Liam Guidrey, a New Jersey attorney, is a fluent Irish speaker, albeit with a pronounced east coast accent. "My family came to the States after the Great Famine," he says. "Like most Americans, my roots are very important to me and although I know that Irish is not spoken by many people in Ireland, I thought it would be good for me to learn the language." Now 47, he first studied the language 12 years ago.

He is secretary of Daltaí na Gaeilge (Students of Irish), an Irish education association founded by Armagh emigrant Ethyl Brogan 21 years ago. An Irish teacher himself, Liam jokingly says when he is not prosecuting in court he is "cross-examining" in class. "No, seriously, we teach Irish in a fun manner," he says. "We don't concentrate too much on grammar here."

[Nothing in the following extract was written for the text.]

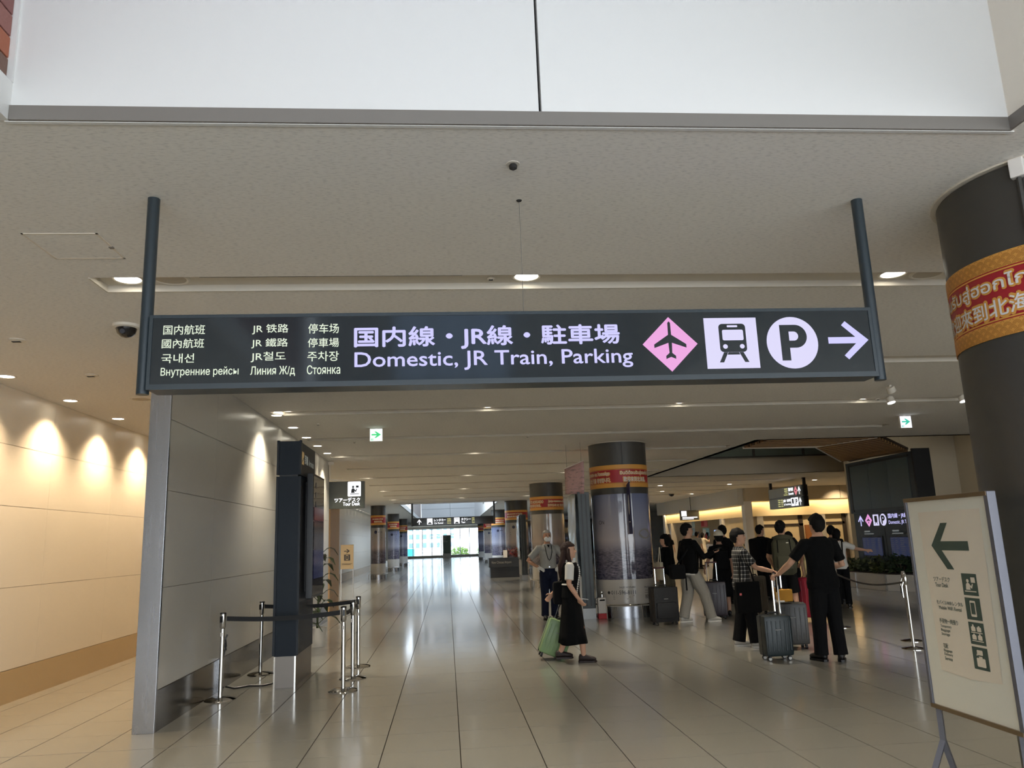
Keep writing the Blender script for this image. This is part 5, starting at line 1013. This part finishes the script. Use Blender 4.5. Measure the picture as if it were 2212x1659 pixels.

He says 10 to 20pc of all attendees have no blood connection with Ireland. "I think Riverdance has done a lot to put Ireland on the map," he says. "It makes Ireland kind of cool at the moment."

And he says many of his students who were born and educated in Ireland developed an interest in the language only after they moved to the US. "You don't know what you have until it's gone," he says. "Certainly younger people from Ireland seem to be more interested in the language than people in their 40s and 50s."

Liam Ó Cuinneagáin says the internet has helped Irish to flourish. He mentions a number of bulletin boards on which Irish speakers can leave messages for each other, and he is particularly taken with the story of one such speaker a Finn who writes fluent Irish.

Obliged to undertake army service, the young man was assigned to a military library. With a lot of spare time on his hands, he decided to learn a language, any language. For the sheer hell of it, he chose Irish.

"It doesn't matter to me how or why people learn Irish," Liam says. "But isn't it just great that they are doing so, no matter where they come from?"